Tuesday, December 27, 2005

how come?

How come I dreaded today, and then enjoyed it? but how come you didn't hold my hand? or hug me like you promised? and how come it wasn't like the movies? how come I told my family it was akward? because it totally wasn't. except for the end, cuz goodbyes suck. But then how come I still don't know how I feel? how come sometimes all I want is for you to hold my hand, but when you are here, you don't?

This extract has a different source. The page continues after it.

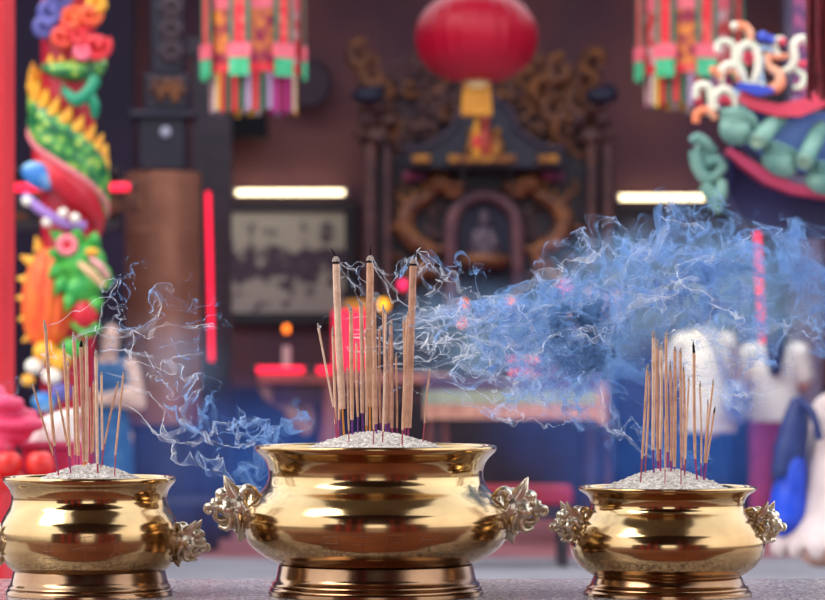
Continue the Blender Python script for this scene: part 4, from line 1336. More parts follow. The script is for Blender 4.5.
for i in range(3, 51, 3):                        # spines
    p, q = hx[i], hx[min(i + 2, 53)]
    t = (q - p).normalized()
    o_ = Vector((p.x - dc.x, p.y - dd, 0)).normalized()
    up = (o_.cross(t))
    if up.z < 0:
        up = -up
    b0 = p + up * 18 * dk + o_ * 4 * dk
    MB().tube([b0 - up * 4 * dk, b0 + up * 6 * dk, b0 + up * 17 * dk - t * 4 * dk], [7 * dk, 5.5 * dk, 0.8 * dk], 10).build('spine', yel, dg_)
q = P(28, 84, dd - 0.05)
MB().tube(smoothpath([P(46, 108, dd), P(36, 96, dd - 0.02), P(27, 84, dd - 0.02)], 4), lerp([9 * dk, 7 * dk, 1.2 * dk], 9), 10).build('spine', yel, dg_)
for x, y in ((27, 201), (47, 222), (63, 213), (75, 218)):          # pearls
    MB().ell(P(x, y, dd - RS - 26 * dk), 5 * dk, 14, 10).build('pearl', whitep, dg_)
MB().tube(smoothpath([P(24, 196, dd - RS - 20 * dk), P(44, 212, dd - RS - 26 * dk), P(66, 224, dd - RS - 22 * dk), P(84, 226, dd - RS - 10 * dk)], 6), 5 * dk, 10).build('lilac_lip', M('lilac_lip', (160, 120, 190), 0.45), dg_)
# lower dragon head
yh = dd - RS - 12 * dk
hm = MB()
hm.ell(P(84, 262, yh), (22 * dk, 18 * dk, 20 * dk)).ell(P(98, 280, yh - 8 * dk), (15 * dk, 13 * dk, 11 * dk)).ell(P(80, 290, yh), (18 * dk, 15 * dk, 14 * dk)).ell(P(104, 272, yh - 10 * dk), (7 * dk, 8 * dk, 7 * dk))
hm.build('dragon_head', green, dg_, remesh=0.012, relax=1)
for i, (x, y, x2, y2) in enumerate(((66, 244, 50, 230), (62, 256, 47, 252), (60, 268, 48, 278), (64, 280, 54, 296), (72, 296, 66, 312), (84, 302, 82, 318), (94, 300, 98, 314), (78, 242, 74, 226), (92, 246, 96, 232), (70, 270, 60, 262))):
    MB().tube([P(x, y, yh - 2 * dk), P((x + x2) / 2, (y + y2) / 2 - 1, yh - 8 * dk), P(x2, y2, yh - 4 * dk)], [8 * dk, 6 * dk, 0.8 * dk], 9).build('mane_lock', green, dg_)
e_ = P(67, 245, yh - 16 * dk)
er_ = MB().torus(e_, 7.5 * dk, 3.4 * dk, rot=Matrix.Rotation(PI / 2, 3, 'X')).build('eye_ring', pinkp, dg_)
MB().ell(e_, (5.5 * dk, 3 * dk, 5.5 * dk)).build('eye', redp, er_)
MB().tube(smoothpath([P(79, 263, yh - 20 * dk), P(90, 272, yh - 24 * dk), P(104, 286, yh - 22 * dk)], 5), lerp([2.5 * dk, 4.5 * dk, 3 * dk], 11), 10).build('whisker', M('tan_whisker', (222, 176, 130), 0.5), dg_)
MB().tube(smoothpath([P(90, 258, yh - 18 * dk), P(100, 266, yh - 22 * dk), P(108, 278, yh - 18 * dk)], 5), lerp([2.5 * dk, 4 * dk, 3 * dk], 11), 10).build('whisker', M('pink_whisker', (220, 150, 150), 0.5), dg_)
MB().ell(P(92, 252, yh - 18 * dk), (7 * dk, 6 * dk, 4 * dk)).build('brow', yel, dg_)
MB().ell(P(85, 314, yh - 4 * dk), (13 * dk, 12 * dk, 15 * dk)).build('open_mouth', redp, dg_)
MB().tube(smoothpath([P(74, 322, yh - 2 * dk), P(86, 332, yh - 4 * dk), P(98, 326, yh - 8 * dk)], 5), 5 * dk, 10).build('jaw', green, dg_)
# orange ribbed belly coil
m = MB()
vs, fs, n, nz_ = [], [], 96, 24
oc = P(54, 298, dd - 0.02)
for j in range(nz_ + 1):
    t = -PI / 2 + 0.06 + (PI - 0.12) * j / nz_
    for i in range(n):
        a = 2 * PI * i / n
        rr = (1 + 0.05 * math.cos(a * 16)) * math.cos(t) ** 0.8
        vs.append((oc.x + 30 * dk * rr * math.cos(a) + 4 * dk * math.sin(t), oc.y - 8 * dk + 30 * dk * rr * math.sin(a), oc.z + 52 * dk * math.sin(t)))
for j in range(nz_):
    for i in range(n):
        a, b_ = j * n + i, j * n + (i + 1) % n
        fs.append((a, b_, b_ + n, a + n))
fs += [tuple(range(n))[::-1], tuple(nz_ * n + i for i in range(n))]
m.add(vs, fs).build('orange_coil', orng, dg_, smooth=60)
for x, y, x2, y2 in ((32, 262, 20, 256), (29, 280, 17, 278), (28, 298, 16, 298), (30, 316, 18, 320), (36, 332, 22, 342), (44, 344, 34, 360), (40, 250, 36, 236)):
    MB().tube([P(x, y, dd - 0.05), P(x2, y2, dd - 0.06)], [7 * dk, 1 * dk], 10).build('fin', yel, dg_)
for x, y, r_, mt in ((46, 352, 13, yel), (60, 360, 12, yel), (72, 348, 12, green), (34, 366, 9, whitep), (52, 376, 10, whitep), (28, 380, 7, yel), (62, 392, 11, cloudp), (44, 402, 12, bluep)):
    MB().ell(P(x, y, dd - RS - 2 * dk), (r_ * dk, r_ * dk * 0.7, r_ * dk * 0.85)).build('cloud_lobe', mt, dg_)
# upper clouds, flames and tail coil
hx2 = helix(-45, 150, 70, 44, RS + 2 * dk, 26, 14)
MB().tube(hx2, lerp([5 * dk, 10 * dk, 11 * dk, 10 * dk, 7 * dk], 26), 12).build('tail_coil', scal, dg_)
for i in range(2, 20, 3):
    MB().tube([hx2[i] + Vector((0, 0, 7 * dk)), hx2[i] + Vector((0, -2 * dk, 15 * dk))], [4.5 * dk, 0.7 * dk], 8).build('spine', yel, dg_)
tealp = M('claw_teal', (20, 140, 100), 0.4)
MB().tube(smoothpath([P(64, 90, yh), P(76, 100, yh - 4 * dk), P(88, 92, yh - 4 * dk), P(96, 78, yh)], 6), lerp([4 * dk, 7 * dk, 6 * dk, 6 * dk], 19), 10).build('leg', tealp, dg_)
for x, y in ((62, 84), (60, 92), (66, 98)):
    MB().tube([P(66, 92, yh), P(x, y, yh - 6 * dk)], [4 * dk, 1 * dk], 8).build('claw', tealp, dg_)
MB().tube(smoothpath([P(88, 92, yh), P(94, 106, yh), P(94, 118, yh + 4 * dk)], 5), lerp([6 * dk, 6 * dk, 3 * dk], 11), 10).build('leg', tealp, dg_)
orange2 = M('flame_orange', (244, 110, 50), 0.45, 0, (232, 70, 60), 14)
red2 = M('flame_red', (222, 50, 58), 0.45)
for x, y, r_, mt, sp in ((72, 20, 12, orange2, 1), (90, 14, 11, orange2, -1), (80, 36, 10, red2, 1), (96, 46, 14, red2, -1), (62, 36, 11, orange2, -1), (84, 52, 9, M('rose_curl', (240, 110, 130), 0.45), 1), (52, 14, 14, cloudp, 1), (44, 26, 11, cloudp, -1), (98, 4, 10, yel, 1), (60, -2, 10, cloudp, -1)):
    c = P(x, y, dd - RS - 6 * dk)
    pts = []
    for i in range(26):
        t = i / 25
        a = sp * t * 3.4 * PI / 1.4 + 0.6
        k = r_ * dk * (1 - 0.8 * t)
        pts.append(c + Vector((k * math.cos(a), -6 * dk * t, k * math.sin(a))))
    MB().tube(pts, lerp([3.5 * dk, 5 * dk, 5 * dk, 4 * dk], 26), 9).build('curl', mt, dg_)
    MB().ell(c + Vector((0, 5 * dk, 0)), (r_ * dk * 0.9, 7 * dk, r_ * dk * 0.9)).build('curl_ground', mt, dg_)

# ================================================================ roof ornament on its pavilion post
vd = 12.0
vk = vd / F
pv = thing('pavilion_roof', P(804, 378, vd)[:2] + (0,), 'small pavilion roof with green tiles and painted scrolls on a pale post', 'roof')
pv['kind'] = 'thing'
tile_g = M('jade_tile', (128, 168, 150), 0.45, 0, (84, 130, 122), 9, bump=0.15, bscale=20)
tile_d = M('jade_tile_end', (168, 190, 160), 0.5, 0, (120, 150, 130), 30)
cream = M('painted_cream', (240, 232, 208), 0.45, 0, (214, 214, 190), 14)
corng = M('painted_orange', (240, 130, 84), 0.45, 0, (240, 196, 160), 9, (0.4, 0.7))
cred = M('painted_red', (222, 60, 84), 0.45)
cblue = M('painted_blue', (60, 80, 190), 0.4)
cgreen = M('painted_pale_green', (150, 190, 150), 0.45, 0, (220, 226, 200), 12)
clblue = M('painted_pale_blue', (170, 200, 226), 0.45)


def XZ(px, py):
    p = P(px, py, vd)
    return p.x, p.z


def U(u, v):
    return 690 + u / 5.45, v / 5.45


post_m = M('mauve_grey_post', (150, 140, 168), 0.6, 0, (120, 112, 146), 2)
x0, z0 = XZ(990, 236)
x1, _ = XZ(1026, 228)
MB().box2((x0, vd + 0.1, 0.1), (x1, vd + 0.24, z0 - 0.001)).build('post', post_m, pv, bevel=0.01)
MB().box2((x0 - 0.05, vd + 0.05, 0), (x1 + 0.05, vd + 0.29, 0.099)).build('post_base', M('post_plinth', (120, 112, 120), 0.7), pv)
# dark blue wall of the pavilion under the eave
poly = [(726, 150), (745, 162), (775, 182), (800, 192), (1028, 200), (1028, 236), (790, 236), (762, 226), (744, 216), (733, 196), (726, 172)]
MB().prism([XZ(*p) for p in poly], vd + 0.08, vd + 0.3).build('gable_wall', M('gable_blue', (34, 36, 84), 0.6, 0, (26, 26, 66), 5), pv)
# curved red eave board
up_ = [(728, 148), (748, 160), (770, 174), (795, 185), (825, 190), (1030, 190)]
lo_ = [(1030, 200), (825, 199), (792, 194), (765, 184), (742, 168), (727, 155)]
MB().prism([XZ(*p) for p in up_ + lo_], vd - 0.06, vd + 0.12).build('eave_board', M('eave_red', (176, 50, 86), 0.5), pv)
# blue roof field, red ridge
MB().prism([XZ(*p) for p in ((738, 104), (760, 112), (785, 116), (825, 112), (1030, 66), (1030, 178), (825, 176), (790, 170), (760, 156), (738, 138))], vd + 0.02, vd + 0.2).build('roof_field', M('roof_blue', (96, 128, 190), 0.5, 0, (70, 100, 170), 6), pv)
MB().prism([XZ(*p) for p in ((740, 90), (756, 100), (778, 105), (800, 100), (825, 86), (862, 62), (1030, -40), (1030, -18), (862, 84), (825, 106), (800, 117), (775, 117), (752, 110), (738, 102))], vd - 0.04, vd + 0.14).build('ridge', M('ridge_red', (226, 76, 96), 0.45, 0, (208, 56, 84), 5), pv)
MB().prism([XZ(*p) for p in ((736, 84), (756, 86), (772, 90), (772, 94), (756, 97), (738, 91))], vd - 0.07, vd + 0.1).build('ridge_base', cblue, pv)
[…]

And then when someone askes me, I don't want you to? how come you live so far away? and would things be different if you didn't? how come the silence is so comfortable, when all I want is for you to talk? and how come I want you to talk, when you have nothing to say? and for that matter, how come I don't talk? how come I loose all of my words when I am with you? how come I can't catch my breath? and how come I didn't say all the things I wanted to say? how come it has to be so complecated? how come we talk but nothing gets said? how come you aren't like the guys in all of the movies? how come you don't say the right thing? how come nothing makes sense to me anymore? how come everything goes against my plans? how come I don't have any plans? how come you don't throw stones at my window? or fly to my window? how come you don't take my hand and run away? how come you didn't buy my coffee or open my door? how come you didn't come to the door to pick me up? how come I'm scared of telling you everything that I want to say? how come I'm scared of you? how come you bite your nails? and how come you sat down on the bridge? how come you make too many awkward situations?
how come I have so many unanswered questions? and how come no one will answer them?